The code compiles fine.

The link shows it also works for A::<'_>(&0) a type with inferred probably non-static lifetime.

What's the trick you're missing or misunderstanding?

Invariance. Consider to confine the power of covariance that would happen after the instantiation: Rust Playground

struct A<'a>(*mut &'a i32);

let mut b: A<'static> = A::<'static>(&mut &0);
b.call(&i);  // error: `i` does not live long enough

This time, you're probably not stunned any more. Once you have a A<'static>, the lifetime just stays 'static and everything seems easy to understand. Except for the following working case:

let mut b = A::<'_>(&mut &0);
b.call(&i);

Oops, you haven't confined the power of covariance that has happened before the instantiation :slight_smile:

let mut b = A::<'_>(&mut &0);
b.call(&i); //           ^
//     ^-----------------↑ lifetimes are tied together according to the call method
//                         but the compiler makes `&'long 0` shorter beforehand

The secret is the covariance on A<'a> after the instantiation.

The secret is b.call(&i) is not equivalent to A::<'static>::call(&b, &i); even though it looks like we want to call method call on the instance b that has type A<'static>, instead, the method call is equivalent to A::<'_>::call(&b, &i), that is, the compiler will infer a lifetime for '_ such that 'static:'_ and 'i: '_, then use the inferred lifetime '_ to instantiate the method, then covariant happens after this instantiation.

Any transformation isn't happening on the AST level.

Some light testing seems to indicate that lifetimes are inferred but type and const parameters are not.

The transformation is only used to think of how the lifetime will be inferred for a method call. In other words, in a method call expression, the lifetime parameter of the enclosing type in the method signature is not designated by the receiver expression, the lifetime instead should be re-inferred together with other arguments in order to find out the common lifetime they can be coerced to. Is this understanding right?

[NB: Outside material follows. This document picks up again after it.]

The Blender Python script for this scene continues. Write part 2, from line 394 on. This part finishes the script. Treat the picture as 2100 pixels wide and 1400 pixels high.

Seems that way. I think all lifetimes are replaced with inference variables and then checked against constraints.

Concrete lifetimes don't matter for method resolution either... effectively anyway. (I don't think there's a way to implement for a non-overlapping pair of lifetimes, technically, so it must be this way.)

However, this also remains an issue, the Rust Reference says:

For method calls, the receiver (self parameter) can only take advantage of unsized coercions.

In this case, the subtype coercion is expected to happen at the receiver position, how to interpret this point?

I've been confused by that phrasing forever. I dug into the history of the reference and didn't find any explanation in the PR.

My best guess as to what it's trying to say is that function arguments don't automatically unsize coerce except that method resolution may unsize coerce a method receiver.

(Then the next place the reference falls short is that only slice unsizing takes place for method resolution, and not say, dyn Trait unsizing.)

2 Likes

Maybe, you may want to post an issue to Rust Reference to fix that error.

I linked to an existing issue (which I also commented on), but PRs have a better hit rate, so probably I should try that at some point. Although I've seen those stall out too sadly.

What Rust really needs is an actual spec.

What Rust really needs is an actual spec.

That would be better, however, Rust is a high-speed evolve language, so it may be too early to have a standard specification. Anyway, it would be meaningful if there was a book that can commonly interpret borrowing checker, lifetime, coercion, and some obscure concept.